Frequently asked questions

What is the formula for calculating cylinder volume in cubic units?
The cylinder volume formula is V = π × r² × h, where r is the radius and h is the height. Since this calculator accepts diameter as input, it applies V = π × (d/2)² × h, which simplifies to V = (π/4) × d² × h. For a cylinder with a 10 cm diameter and 20 cm height, volume equals π × 25 × 20 = 1,570.8 cubic centimeters.
How do I convert cylinder volume from cubic inches to gallons using this calculator?
Select 'US Gallons' as the output volume unit in the calculator. The tool automatically applies the conversion factor of 231 cubic inches per US gallon. For example, a cylinder volume of 1,570.8 cubic inches equals 6.80 US gallons. This eliminates manual conversion steps and prevents rounding errors when sizing tanks, drums, or containers where mixed units are common in engineering specifications.
What is the difference between diameter and radius when using the cylinder volume calculator?
Diameter is the full width of the circular base measured straight through the center, while radius is exactly half that distance. The classic formula V = πr²h uses radius, but this calculator accepts diameter as input since most physical measurements and product specifications list diameter. Enter the diameter directly — the calculator divides by 2 internally to compute the correct radius value before applying the volume formula.
How accurate is an online cylinder volume calculator compared to manual calculation?
An online cylinder volume calculator uses the full precision value of π (3.14159265358979) rather than the common manual approximation of 3.14. For a cylinder with a 12-inch diameter and 36-inch height, using π ≈ 3.14 yields 4,069.44 cubic inches, while the precise calculation gives 4,071.50 cubic inches — a difference of over 2 cubic inches. For industrial material ordering or tank capacity planning, this precision difference is significant.
Can the cylinder volume calculator be used for a horizontal cylinder, such as a pipe or tank lying on its side?

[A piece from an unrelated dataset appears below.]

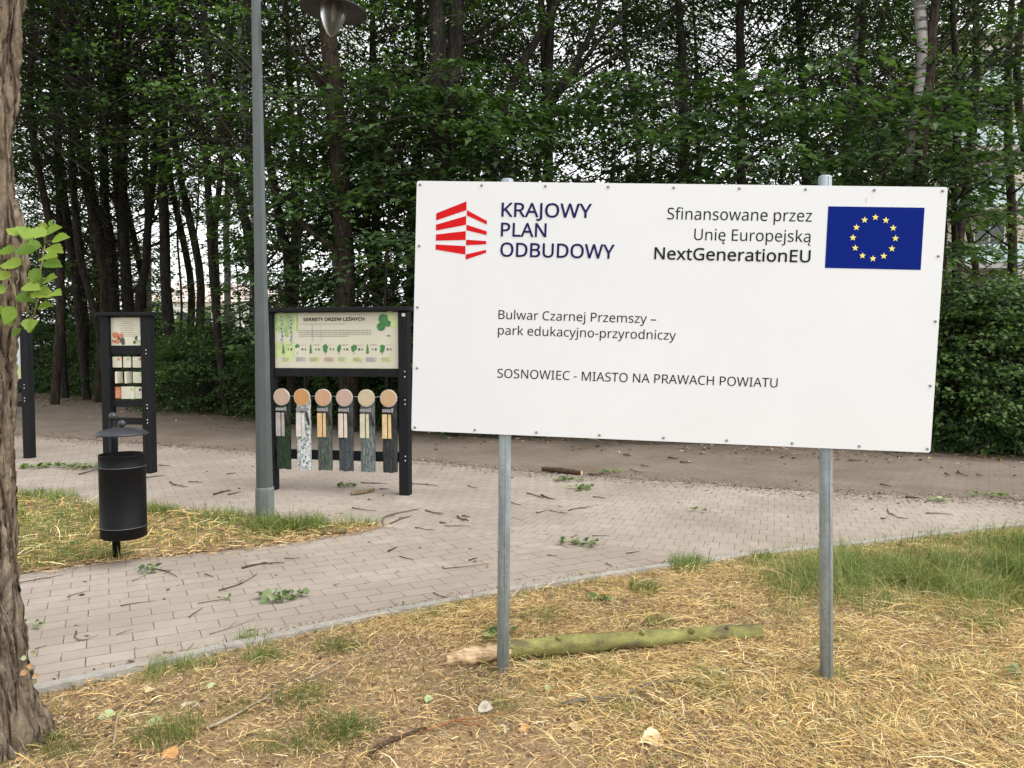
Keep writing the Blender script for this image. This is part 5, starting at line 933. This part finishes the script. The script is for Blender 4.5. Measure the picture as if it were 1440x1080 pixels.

Yes. For a horizontal cylinder such as a pipeline segment or a storage tank on its side, enter the circular cross-section diameter and the total length in the height field. The formula V = π × (d/2)² × length applies identically regardless of physical orientation. A horizontal propane tank with a 2-foot diameter and 6-foot length holds V = π × 1² × 6 = 18.85 cubic feet, equivalent to approximately 141 US gallons.
What industries commonly rely on cubic in cylinder calculations?
Cubic in cylinder calculations serve dozens of industries. Concrete contractors compute cylindrical column and pile volumes before ordering materials. Metal manufacturers calculate rod and bar volumes for weight and cost estimates. Farmers and engineers size grain silos, water storage tanks, and irrigation pipes. Chemical engineers compute reactor vessel capacities. HVAC technicians size round ductwork. Food and beverage producers calculate fill volumes for cans, kegs, and cylindrical mixing tanks.